"Would you rather be a master or a servant?" If that question were asked of a hundred people in the so-called developed Western world today, the vast majority would probably say master! The world does not generally give the role of servant very good press. And yet there are countries in the world where being a servant is still considered an honorable profession, where the attitudes inherent in being a servant are greatly valued. Are these attitudes something from which the developed world can benefit? Perhaps, even more, can the Church of Christ, Scientist, benefit from them? What does the Bible tell us about being a servant?
Moses, more than anyone else in the Bible, is called the "servant of the Lord." And yet Moses, one of the most outstanding leaders ever of the Jewish people, is rarely thought of as a servant. Is there perhaps some relationship between this servantship of Moses and the great leadership he brought to Israel? Servantship and leadership seem to be opposites, and yet with Moses they were coincidental.

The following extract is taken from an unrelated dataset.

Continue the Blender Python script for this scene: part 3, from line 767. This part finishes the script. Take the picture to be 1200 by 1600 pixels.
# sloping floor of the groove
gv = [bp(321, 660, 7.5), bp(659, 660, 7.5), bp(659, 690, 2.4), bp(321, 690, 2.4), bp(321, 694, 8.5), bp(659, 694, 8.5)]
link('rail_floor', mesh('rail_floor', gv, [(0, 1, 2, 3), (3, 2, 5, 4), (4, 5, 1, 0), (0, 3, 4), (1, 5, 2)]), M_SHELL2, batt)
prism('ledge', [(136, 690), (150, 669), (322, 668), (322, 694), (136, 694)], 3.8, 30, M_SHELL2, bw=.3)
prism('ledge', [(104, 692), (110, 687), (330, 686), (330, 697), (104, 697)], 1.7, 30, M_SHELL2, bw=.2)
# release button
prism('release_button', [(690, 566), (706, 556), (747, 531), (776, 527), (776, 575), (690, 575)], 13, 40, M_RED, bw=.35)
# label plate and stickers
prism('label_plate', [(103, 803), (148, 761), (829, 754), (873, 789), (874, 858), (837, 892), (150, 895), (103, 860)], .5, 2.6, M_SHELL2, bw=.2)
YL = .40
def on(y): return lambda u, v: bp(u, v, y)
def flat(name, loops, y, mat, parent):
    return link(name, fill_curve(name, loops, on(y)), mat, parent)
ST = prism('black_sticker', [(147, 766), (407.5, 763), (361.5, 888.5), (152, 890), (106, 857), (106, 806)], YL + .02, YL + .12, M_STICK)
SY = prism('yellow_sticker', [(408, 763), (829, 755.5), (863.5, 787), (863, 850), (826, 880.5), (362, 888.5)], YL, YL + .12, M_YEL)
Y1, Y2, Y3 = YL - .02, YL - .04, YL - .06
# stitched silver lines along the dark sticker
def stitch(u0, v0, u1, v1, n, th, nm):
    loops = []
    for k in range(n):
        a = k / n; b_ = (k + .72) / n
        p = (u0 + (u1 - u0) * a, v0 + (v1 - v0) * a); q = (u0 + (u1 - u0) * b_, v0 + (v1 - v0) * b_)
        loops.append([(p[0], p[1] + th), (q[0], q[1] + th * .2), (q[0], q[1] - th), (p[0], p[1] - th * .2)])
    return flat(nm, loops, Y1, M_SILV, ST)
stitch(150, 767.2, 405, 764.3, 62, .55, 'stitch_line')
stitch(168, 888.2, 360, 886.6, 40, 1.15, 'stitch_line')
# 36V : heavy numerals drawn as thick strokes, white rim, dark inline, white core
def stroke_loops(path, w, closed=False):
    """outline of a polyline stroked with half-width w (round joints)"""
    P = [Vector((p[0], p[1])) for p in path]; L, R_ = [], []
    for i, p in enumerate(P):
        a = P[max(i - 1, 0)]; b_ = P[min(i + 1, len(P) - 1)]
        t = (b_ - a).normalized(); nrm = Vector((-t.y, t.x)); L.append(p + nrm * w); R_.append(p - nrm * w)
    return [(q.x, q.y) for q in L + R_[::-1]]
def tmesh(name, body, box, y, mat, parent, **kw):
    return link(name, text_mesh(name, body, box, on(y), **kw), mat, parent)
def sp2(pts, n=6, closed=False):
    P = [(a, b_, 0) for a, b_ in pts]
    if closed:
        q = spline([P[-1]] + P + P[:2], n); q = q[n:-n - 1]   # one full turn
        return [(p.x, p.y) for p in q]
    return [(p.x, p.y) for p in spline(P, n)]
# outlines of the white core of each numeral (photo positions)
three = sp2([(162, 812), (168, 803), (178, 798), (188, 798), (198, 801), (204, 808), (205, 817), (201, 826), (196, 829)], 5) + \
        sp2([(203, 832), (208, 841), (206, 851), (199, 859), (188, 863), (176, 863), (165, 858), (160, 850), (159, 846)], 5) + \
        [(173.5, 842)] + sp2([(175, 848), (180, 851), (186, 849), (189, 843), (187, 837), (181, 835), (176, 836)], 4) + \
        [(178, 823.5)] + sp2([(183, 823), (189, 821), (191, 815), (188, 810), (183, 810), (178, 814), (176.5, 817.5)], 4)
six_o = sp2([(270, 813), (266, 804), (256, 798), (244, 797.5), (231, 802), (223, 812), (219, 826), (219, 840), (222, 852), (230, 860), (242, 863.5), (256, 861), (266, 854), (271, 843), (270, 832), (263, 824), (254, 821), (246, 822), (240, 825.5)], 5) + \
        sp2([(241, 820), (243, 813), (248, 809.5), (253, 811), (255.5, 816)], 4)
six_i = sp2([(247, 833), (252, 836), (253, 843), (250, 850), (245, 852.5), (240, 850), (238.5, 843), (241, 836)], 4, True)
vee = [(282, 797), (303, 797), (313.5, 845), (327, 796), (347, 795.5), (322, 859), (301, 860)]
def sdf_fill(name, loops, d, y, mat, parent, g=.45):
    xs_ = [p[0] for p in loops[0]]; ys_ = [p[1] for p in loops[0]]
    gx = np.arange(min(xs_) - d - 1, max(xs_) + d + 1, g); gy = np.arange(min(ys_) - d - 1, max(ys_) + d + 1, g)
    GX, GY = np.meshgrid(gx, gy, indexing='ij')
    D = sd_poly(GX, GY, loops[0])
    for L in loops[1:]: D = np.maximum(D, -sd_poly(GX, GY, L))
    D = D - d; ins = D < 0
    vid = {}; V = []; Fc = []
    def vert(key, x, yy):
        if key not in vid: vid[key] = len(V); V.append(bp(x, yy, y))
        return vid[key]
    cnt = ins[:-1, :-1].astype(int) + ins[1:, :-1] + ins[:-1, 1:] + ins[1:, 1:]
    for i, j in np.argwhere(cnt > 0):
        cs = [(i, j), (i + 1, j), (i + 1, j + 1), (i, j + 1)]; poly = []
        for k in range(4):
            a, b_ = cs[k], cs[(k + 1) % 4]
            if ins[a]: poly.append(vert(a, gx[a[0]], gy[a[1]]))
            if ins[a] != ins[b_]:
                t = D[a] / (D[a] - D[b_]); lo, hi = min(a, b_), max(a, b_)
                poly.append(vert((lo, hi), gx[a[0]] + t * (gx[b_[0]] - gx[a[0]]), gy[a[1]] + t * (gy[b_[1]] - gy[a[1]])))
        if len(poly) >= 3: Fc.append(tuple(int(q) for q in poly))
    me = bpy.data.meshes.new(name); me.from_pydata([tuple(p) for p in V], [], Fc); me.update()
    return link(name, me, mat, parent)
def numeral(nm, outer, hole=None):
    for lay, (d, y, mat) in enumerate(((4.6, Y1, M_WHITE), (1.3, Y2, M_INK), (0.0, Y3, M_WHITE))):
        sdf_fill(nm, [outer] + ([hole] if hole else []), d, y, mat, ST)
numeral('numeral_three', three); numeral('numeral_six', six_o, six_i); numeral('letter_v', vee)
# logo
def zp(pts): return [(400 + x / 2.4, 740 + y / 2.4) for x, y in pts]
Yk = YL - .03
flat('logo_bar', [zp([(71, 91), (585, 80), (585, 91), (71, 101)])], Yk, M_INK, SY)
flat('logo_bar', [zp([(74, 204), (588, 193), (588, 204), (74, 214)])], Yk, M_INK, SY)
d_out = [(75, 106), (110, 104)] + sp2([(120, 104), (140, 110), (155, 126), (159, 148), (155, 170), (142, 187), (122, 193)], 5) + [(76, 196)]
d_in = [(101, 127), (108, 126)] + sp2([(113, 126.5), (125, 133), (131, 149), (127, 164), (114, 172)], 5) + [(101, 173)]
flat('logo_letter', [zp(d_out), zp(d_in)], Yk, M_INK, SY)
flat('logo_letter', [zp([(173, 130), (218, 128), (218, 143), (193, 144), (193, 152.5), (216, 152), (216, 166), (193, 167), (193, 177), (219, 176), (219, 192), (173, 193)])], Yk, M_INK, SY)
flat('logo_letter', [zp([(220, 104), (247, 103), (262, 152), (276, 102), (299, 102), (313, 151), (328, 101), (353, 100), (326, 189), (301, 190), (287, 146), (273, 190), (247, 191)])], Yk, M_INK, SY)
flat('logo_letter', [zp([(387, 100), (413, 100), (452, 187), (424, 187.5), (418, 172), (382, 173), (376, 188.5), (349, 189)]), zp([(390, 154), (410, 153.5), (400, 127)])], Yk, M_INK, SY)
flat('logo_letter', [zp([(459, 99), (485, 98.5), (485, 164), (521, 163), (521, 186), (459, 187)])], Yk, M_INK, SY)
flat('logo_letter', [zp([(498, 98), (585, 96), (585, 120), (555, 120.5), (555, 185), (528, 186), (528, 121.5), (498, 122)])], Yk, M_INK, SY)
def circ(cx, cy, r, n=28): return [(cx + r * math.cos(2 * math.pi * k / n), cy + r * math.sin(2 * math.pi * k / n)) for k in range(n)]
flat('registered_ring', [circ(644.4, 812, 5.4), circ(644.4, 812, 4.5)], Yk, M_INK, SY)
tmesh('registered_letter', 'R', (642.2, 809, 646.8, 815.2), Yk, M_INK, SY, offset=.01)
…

Let's consider for a moment Moses' face-to-face meeting with God at the burning bush, recounted in Exodus. At this point, Moses was working in the wilderness as a shepherd for his father-in-law, after having fled in fear from Egypt. God tells Moses that He is going to send him back into Egypt to lead the children of Israel out of captivity. Immediately Moses is full of a sense of his own responsibility; he says (emphasis added): "Who am I, that I should go unto Pharaoh, and that I should bring forth the children of Israel out of Egypt? ... Behold, when I come unto the children of Israel, and shall say unto them, The God of your fathers hath sent me unto you; and they shall say to me, What is his name? what shall I say unto them?"